8. The undisputed facts in the case are that after June 22, 1976 the office boys were made to work half an hour more every day than the prescribed normal hours by increasing the working hours unilaterally by the employer, for which they have no legal right, as such they (office boys) were entitled to get wages for extra half hour work and in my opinion, no error was committed by the Labour Court in accepting the claim of extra wages for overtime filed by the respondent-Office Boys and I have no hesitation in rejecting the contention raised by Mr. Sharma.
9. It is true that extra wages for over time at the rate of twice the ordinary rate of wages of a worker as provided under Section 59 is payable where a worker works for more than 9 hours in any day or for more than 48 hours in any week. The employer ordinarily prescribes wages for normal working hours per day or cumulative for a week or month and he would be liable to pay the employees wages at the ordinary rate of wages prescribed in any of the ways. The statutory rate of wages for over time as prescribed under Section 59 of the Factories Act would apply if a worker is made to work for a period as provided in the section.

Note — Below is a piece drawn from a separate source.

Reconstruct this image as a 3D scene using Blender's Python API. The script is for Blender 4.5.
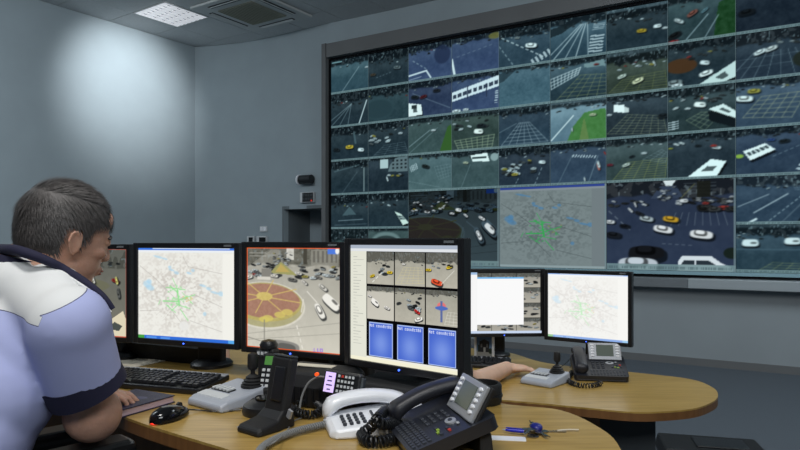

In the case where the employer prescribes working hours per week less than the maximum, the provisions, both as to the maximum hours as well as rate of over time allowance beyond the maximum hours prescribed by the statute, have no relevance. In a situation where the employer prescribes working hours per day or total number of hours of work per week less than the maximum permissible under the statute, any work taken in excess of the prescribed hours of work would be over time and the employer would be liable to pay compensation, but not necessarily the statutory compensation which is attracted only when the employer takes work in excess of the maximum hours of work prescribed by the statute. The dispute about the rate of over time allowance in that situation could be an industrial dispute if the same is disputed by the employer and there is no agreement between the parties. In the instant case, the rate of compensation/extra wages for over time was never disputed by the employee in the Labour Court, as such, the second contention urged by Mr. Sharma has also no merit to be entertained by this Court. It is true that proceedings under Section 33C(2) are in the nature of execution proceedings and disputed claims of the parties cannot be decided under these proceedings, but, in the instant case, the employer did not dispute the rate of extra wages for over time claimed by the respondents, as such, I find no merit in the second contention also.

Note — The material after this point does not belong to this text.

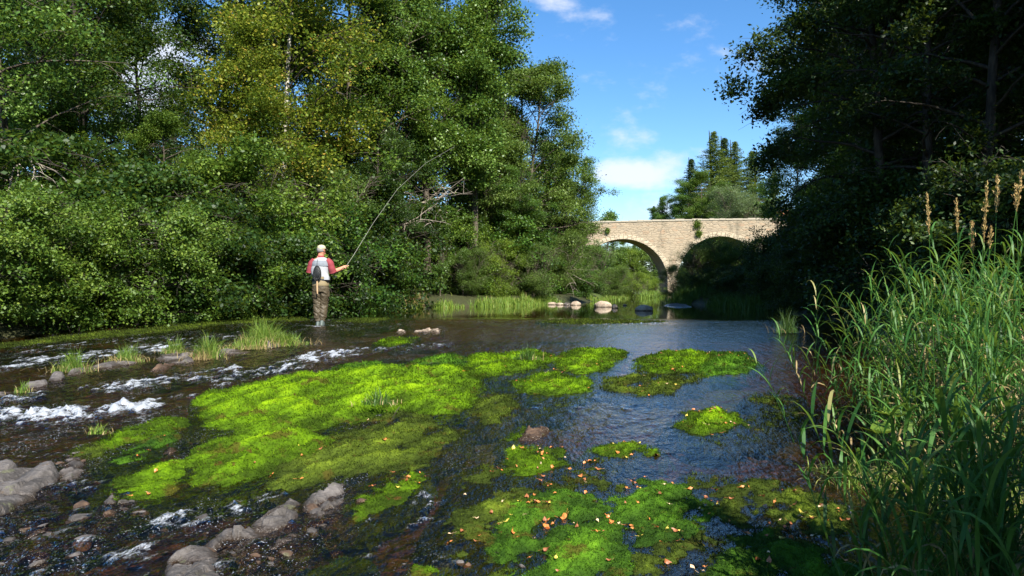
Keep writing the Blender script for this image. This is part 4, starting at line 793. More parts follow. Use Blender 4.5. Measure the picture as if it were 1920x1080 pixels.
# loose stones round the ridges
SM = []
for k in range(4):
    rs = np.random.RandomState(60+k); mb = MB(); th = np.linspace(0, math.pi, 9); ph = np.linspace(0, 2*math.pi, 14, endpoint=False); T2, P2 = np.meshgrid(th, ph, indexing='ij'); d_ = np.stack([np.sin(T2)*np.cos(P2), np.sin(T2)*np.sin(P2), np.cos(T2)], -1)
    r_ = np.full(T2.shape, 1.0)
    for q in range(9):
        nv = rs.normal(size=3); nv /= np.linalg.norm(nv); dd = d_@nv; r_ = np.minimum(r_, np.where(dd > .05, (.62+.25*rs.rand())/np.maximum(dd, .05), 9))
    mb.add((d_*r_[..., None]*[1, .8, .5]).reshape(-1, 3), grid_faces(9, 14, True)); me = mb.mesh('loose_stone', M['wetrock' if k % 2 else 'rock'], False); ab = me.attributes.new('above', 'FLOAT', 'POINT'); co = np.zeros(len(me.vertices)*3, np.float32); me.vertices.foreach_get('co', co); ab.data.foreach_set('value', (co[2::3]*.06+.02).astype(np.float32)); SM.append(me)
rs = np.random.RandomState(9)
for (px, py, sxx, syy, n_, s0, s1) in ((620, 960, 40, 25, 14, .02, .06), (480, 1040, 70, 18, 14, .02, .06), (120, 880, 40, 16, 12, .025, .06), (150, 985, 70, 22, 16, .025, .07), (240, 950, 30, 12, 7, .03, .06), (330, 850, 60, 30, 6, .02, .05), (60, 1040, 60, 20, 8, .02, .05), (880, 1050, 60, 20, 6, .02, .04)):
    for q in range(n_):
        x, y = pix(px+rs.normal()*sxx, min(py+rs.normal()*syy, 1100)); s_ = s0+(s1-s0)*rs.rand()**2; o = link('stone', SM[rs.randint(4)], loc=(x, y, float(Lv(x, y))-.004)); o.scale = (s_*1.2, s_*1.2, s_*(.7+.5*rs.rand())); o.rotation_euler = (rs.normal()*.3, rs.normal()*.3, rs.rand()*6.28); tag(o, 'small wet stone poking out of the water by the grey rocks', 'stone', 'small wet stones in the shallows')
# ================================================================== grass tufts on the ledge and moss
def tuft(px, py, h, r, n, label, mat='grass', w=.006, dz=.03, straw=.25):
    x, y = pix(px, py); root = empty('grass_tuft', (x, y, float(Lv(x, y))+dz)); tag(root, label, 'grass'); rs = np.random.RandomState(int(px)); mb = MB()
    B = np.stack([rs.normal(size=n)*r, rs.normal(size=n)*r*.6, 0*rs.rand(n)-.02], 1); blades(mb, B, rs, h*np.exp(-(B[:, 0]/r/1.6)**2), w, .55, 5, .45, 1.3); link('foliage', mb.mesh('foliage', M[mat]), root)
    mb = MB(); m_ = int(n*straw)+6; B = np.stack([rs.normal(size=m_)*r*1.3, rs.normal(size=m_)*r*.9, 0*rs.rand(m_)-.02], 1); blades(mb, B, rs, h*.55, w, 1.0, 4, .6, 1.6); link('dry_foliage', mb.mesh('dry_foliage', M['straw']), root)
tuft(137, 698, .36, .13, 260, 'leftmost tall grass tuft on the thin ledge'); tuft(238, 680, .33, .12, 220, 'second grass tuft from the left on the thin ledge, with straw beside it', straw=.6)
tuft(325, 664, .32, .11, 200, 'thin dark grass tuft between the straw one and the arching one'); tuft(392, 672, .45, .13, 300, 'tall arching grass tuft with long bent blades'); tuft(378, 676, .25, .12, 80, 'small dry grass beside the arching tuft', 'straw')
tuft(495, 650, .55, .22, 620, 'largest grass tuft, upper end of the ledge near the angler'); tuft(535, 648, .30, .20, 420, 'low bright grass right of the largest tuft'); tuft(462, 655, .26, .16, 260, 'low grass at the left foot of the largest tuft', straw=.6)
tuft(710, 780, .20, .09, 140, 'small grass tuft on the largest moss mat', dz=.14, mat='grassdark', straw=.1); tuft(990, 682, .26, .10, 130, 'green grass tuft on the rear moss mat', dz=.08, mat='grassdark', straw=.1); tuft(185, 826, .13, .05, 60, 'tiny grass sprig on the long left moss mound', dz=.08); tuft(45, 738, .18, .06, 60, 'tiny grass sprig on the leftmost ledge slab')
tuft(1475, 625, .55, .12, 150, 'dark sedge tuft in the shaded water before the right bank', 'grassdark', straw=.1)
# ================================================================== fallen leaves
FLM = []
for k, nm in enumerate(('lf_orange', 'lf_yellow', 'lf_brown', 'lf_pale')):
    rs = np.random.RandomState(40+k); mb = MB(); an = np.array([0, .5, 1.1, 1.7, 2.4, 3.14, 3.9, 4.6, 5.2, 5.8]); r = np.array([1.25, .8, .85, .75, .8, .7, .8, .75, .85, .8]); pts = np.stack([np.cos(an)*r*.5, np.sin(an)*r*.36, .14*np.sin(an*2+k)+.05*rs.rand(10)], 1)
    mb.add(np.concatenate([pts, [[0, 0, -.04]]]), [[i, (i+1) % 10, 10] for i in range(10)]); tube(mb, [(-.35, 0, 0), (-.7, .06, .05), (-.95, .0, .12)], .015, 3)
    FLM.append(mb.mesh('fallen_leaf', M[nm]))
LBL = ['orange fallen leaf lying on the wet moss', 'yellow fallen leaf lying on the wet moss', 'brown fallen leaf lying on the wet moss', 'pale fallen leaf lying on the wet moss']
wts = {16: 24, 19: 22, 20: 7, 22: 12, 23: 34, 24: 30, 25: 36, 26: 14, 8: 9, 11: 12, 12: 10, 13: 12, 9: 6, 10: 8, 0: 8, 2: 5, 3: 7, 7: 5, 18: 8, 14: 8, 5: 3, 37: 8, 35: 4, 36: 6, 21: 3}
rs = np.random.RandomState(77)
for mi, cnt in wts.items():
    T_ = TOP[mi]; c0 = T_[rs.randint(len(T_), size=3)]
    for q in range(int(cnt*1.05)):
        p = T_[rs.randint(len(T_))] if rs.rand() < .6 else T_[np.argmin(((T_-c0[rs.randint(3)]-rs.normal(size=3)*.13)**2)[:, :2].sum(1))]
        k = rs.choice(4, p=[.46, .10, .34, .10]); s = .017+.026*rs.rand()**1.3; 
        o = link('fallen_leaf', FLM[k], loc=(p[0], p[1], max(p[2], float(Lv(p[0], p[1])))+.014)); o.scale = (s*1.25,)*3; o.rotation_euler = (rs.normal()*.35-.1, rs.normal()*.35, rs.rand()*6.28); tag(o, LBL[k], 'leaf', 'fallen leaves on the moss')
o = link('fallen_leaf', FLM[1], loc=(*pix(1506, 978), float(Lv(*pix(1506, 978)))+.06)); o.scale = (.085,)*3; o.rotation_euler = (.45, 0, 1.9); tag(o, 'largest yellow fallen leaf, on the olive mat at the lower right', 'leaf')
# ================================================================== far bank grass
def strip(pts, h, n, mat, label, seed, w=.02):
    rs = np.random.RandomState(seed); P = np.array(pts, float); t_ = rs.rand(n)*(len(P)-1); k = np.clip(t_.astype(int), 0, len(P)-2); f = (t_-k)[:, None]; B = P[k]*(1-f)+P[k+1]*f; B = B+rs.normal(size=B.shape)*[.25, .55]
    B = B[fbm2(B[:, 0]*.7+seed, B[:, 1]*.5, 3) > -.12]; n = len(B); z = ground_z(B[:, 0], B[:, 1])[0]; B3 = np.concatenate([B, np.maximum(z, -.05)[:, None]], 1); mb = MB(); blades(mb, B3, rs, h*(.6+.6*sstep(-.2, .3, perlin(B[:, 0]*.9, B[:, 1]*.9))), w, .4, 3, .5, 1); o = link('bank_grass', mb.mesh('bank_grass', M[mat])); tag(o, label, 'grass', kind='stuff')
strip([(-4.4, 30.2), (-2.6, 32.3), (-.6, 34.6), (.9, 36.6), (2.2, 39)], .38, 7000, 'grass', 'sunlit grass along the far left bank of the pool', 1, .022)
strip([(-4.8, 30.6), (-4.0, 31.3)], .9, 900, 'straw', 'straw coloured tall grass at the rim of the dark hollow', 2, .02)
strip([(4.8, 46), (6.2, 49), (7.5, 55), (9, 60)], .35, 2200, 'grass', 'grass on the bank below the left arch', 3, .03)
strip([(11.0, 62), (12.5, 66), (14.2, 72), (10.5, 74)], .6, 2600, 'grass', 'grass around the foot of the middle pier', 5, .035)
strip([(8.6, 40.5), (9.8, 39.0), (11.2, 38), (11.5, 34), (10.6, 29)], .7, 5200, 'grassdark', 'dark sedge under the willow bush on the gravel point', 4, .025)
strip([(10.2, 43), (11.5, 46), (12.5, 50), (13.5, 54), (15, 60)], .7, 6000, 'grass', 'grass on the bank below the right arch', 8, .035)
strip([(8.9, 40.8), (9.5, 38.5), (9.6, 36), (9.7, 33), (9.6, 30), (9.4, 28)], .55, 9000, 'grassdark', 'dark green sedge on the gravel point below the right arch', 12, .03)
strip([(12, 42), (14, 46), (16, 52)], .7, 3500, 'grassdark', 'dark grass at the shaded right bank before the bridge', 9, .035)
strip([(-7.6, 24), (-7.2, 25), (-5.2, 29.5)], .2, 900, 'grassdark', 'low dark grass at the foot of the left bank bushes', 6, .015)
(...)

8. The Labour Court has awarded interest at the rate of 12% per annum from October 3, 1985 in case the employer did not pay the amount of over time wages as computed by it in three months from the date of order. This part of the order, in my opinion, requires modification to the extent that the interest shall be payable from the date of order i.e. September 12, 1989, in case the amount was not paid by the employer in the specified period of three months. It is also made clear that while computing the amount of interest the period from May 23, 1990 till the procurement of this order shall be excluded on account of stay order being in operation during this period.
Consequently, the petition is dismissed with modification about the interest as indicated above. Cost is made easy in the facts and circumstances.